Each MPI process is only responsible for a part of computation, and synchronized with other process per mpi_sync_interval steps, denoted as \(S\) here. When \(S\) is too small, the synchronization overhead dominates the computation; when \(S\) is too large, each process computes solution independently without global information, therefore the quality of the solution gradually deteriorates.

For EquSolver, it’s hard to say which part of the data should be exchanged to other process, since it relabels all pixels at the very beginning of this process. We use MPI_Bcast to force sync all data per \(S\) iterations.

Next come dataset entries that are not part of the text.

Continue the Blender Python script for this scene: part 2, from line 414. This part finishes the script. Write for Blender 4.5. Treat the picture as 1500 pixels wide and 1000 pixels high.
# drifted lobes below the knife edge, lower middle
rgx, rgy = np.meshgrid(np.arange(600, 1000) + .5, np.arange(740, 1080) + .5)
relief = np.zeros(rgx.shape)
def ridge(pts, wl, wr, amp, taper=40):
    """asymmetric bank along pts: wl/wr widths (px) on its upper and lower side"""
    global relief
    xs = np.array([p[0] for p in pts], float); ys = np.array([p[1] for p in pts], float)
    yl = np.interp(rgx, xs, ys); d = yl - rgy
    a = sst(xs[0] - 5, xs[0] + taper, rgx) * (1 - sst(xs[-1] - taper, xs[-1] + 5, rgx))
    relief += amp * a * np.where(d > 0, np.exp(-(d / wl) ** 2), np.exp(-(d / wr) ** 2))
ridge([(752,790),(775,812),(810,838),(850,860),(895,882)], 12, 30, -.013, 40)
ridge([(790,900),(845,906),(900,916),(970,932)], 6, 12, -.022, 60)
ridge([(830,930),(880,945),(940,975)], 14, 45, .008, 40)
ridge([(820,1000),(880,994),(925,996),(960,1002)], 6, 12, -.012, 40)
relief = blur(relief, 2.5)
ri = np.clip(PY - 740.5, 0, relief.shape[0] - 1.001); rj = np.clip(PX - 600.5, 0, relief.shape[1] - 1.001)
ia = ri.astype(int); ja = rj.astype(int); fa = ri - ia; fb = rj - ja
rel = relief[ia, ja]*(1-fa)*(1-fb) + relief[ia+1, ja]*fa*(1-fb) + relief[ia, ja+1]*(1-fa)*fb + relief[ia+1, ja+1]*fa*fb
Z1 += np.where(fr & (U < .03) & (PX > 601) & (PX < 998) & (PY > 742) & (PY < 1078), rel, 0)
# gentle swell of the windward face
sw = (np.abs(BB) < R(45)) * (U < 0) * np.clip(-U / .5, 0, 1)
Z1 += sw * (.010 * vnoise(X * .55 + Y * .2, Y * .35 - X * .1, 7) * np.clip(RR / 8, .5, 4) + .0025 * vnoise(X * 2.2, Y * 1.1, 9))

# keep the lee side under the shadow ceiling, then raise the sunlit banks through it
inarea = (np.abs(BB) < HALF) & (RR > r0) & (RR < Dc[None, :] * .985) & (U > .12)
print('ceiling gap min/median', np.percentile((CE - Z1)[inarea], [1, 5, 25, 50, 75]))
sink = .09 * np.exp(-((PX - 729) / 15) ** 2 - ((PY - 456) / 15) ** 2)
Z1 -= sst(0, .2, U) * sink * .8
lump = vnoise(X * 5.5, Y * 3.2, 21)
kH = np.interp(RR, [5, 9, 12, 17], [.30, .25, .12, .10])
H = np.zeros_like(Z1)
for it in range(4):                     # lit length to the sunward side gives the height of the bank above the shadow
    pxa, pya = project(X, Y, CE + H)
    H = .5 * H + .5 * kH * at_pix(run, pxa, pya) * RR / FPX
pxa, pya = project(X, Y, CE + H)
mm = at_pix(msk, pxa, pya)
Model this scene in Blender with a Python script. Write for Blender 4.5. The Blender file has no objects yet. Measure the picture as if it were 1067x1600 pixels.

For GridSolver, we use line partition: process i exchanges its first and last line data with process i-1 and i+1 separately per \(S\) iterations. This strategy has a continuous memory layout to exchange, thus has less overhead comparing with block-level partition.

CUDA

CUDA EquSolver needs to specify the number of threads in one block it will use, with -z or --block-size option (default value is 1024):

$ fpie -s test2_src.png -m test2_mask.png -t test2_tgt.png -o result.jpg -h1 130 -w1 130 -n 5000 -g src -b cuda --method equ -z 256
---------------------------------------------------------
Found 1 CUDA devices
Device 0: NVIDIA GeForce GTX 1060
   SMs:        10
   Global mem: 6078 MB
   CUDA Cap:   6.1
---------------------------------------------------------
Successfully initialize PIE equ solver with cuda backend
# of vars: 12559
Iter 5000, abs error [37.63664 48.39614 79.6199 ]
Time elapsed: 0.06s
Successfully write image to result.jpg

For CUDA GridSolver, you also need to specify --grid-x and --grid-y described in the first section, instead of -z:

$ fpie -s test2_src.png -m test2_mask.png -t test2_tgt.png -o result.jpg -h1 130 -w1 130 -n 5000 -g src -b cuda --method grid --grid-x 4 --grid-y 128
---------------------------------------------------------
Found 1 CUDA devices
Device 0: NVIDIA GeForce GTX 1060
   SMs:        10
   Global mem: 6078 MB
   CUDA Cap:   6.1
---------------------------------------------------------
Successfully initialize PIE grid solver with cuda backend
# of vars: 17227
Iter 5000, abs error [37.50096  48.061874 79.06909 ]
Time elapsed: 0.07s
Successfully write image to result.jpg

Parallelization Strategy

The strategy used on the CUDA backend is quite similar to OpenMP.

For EquSolver, it performs equation-level parallelization.

For GridSolver, each grid with size (grid_x, grid_y) will be in the same block. A thread in a block performs iteration only for a single pixel.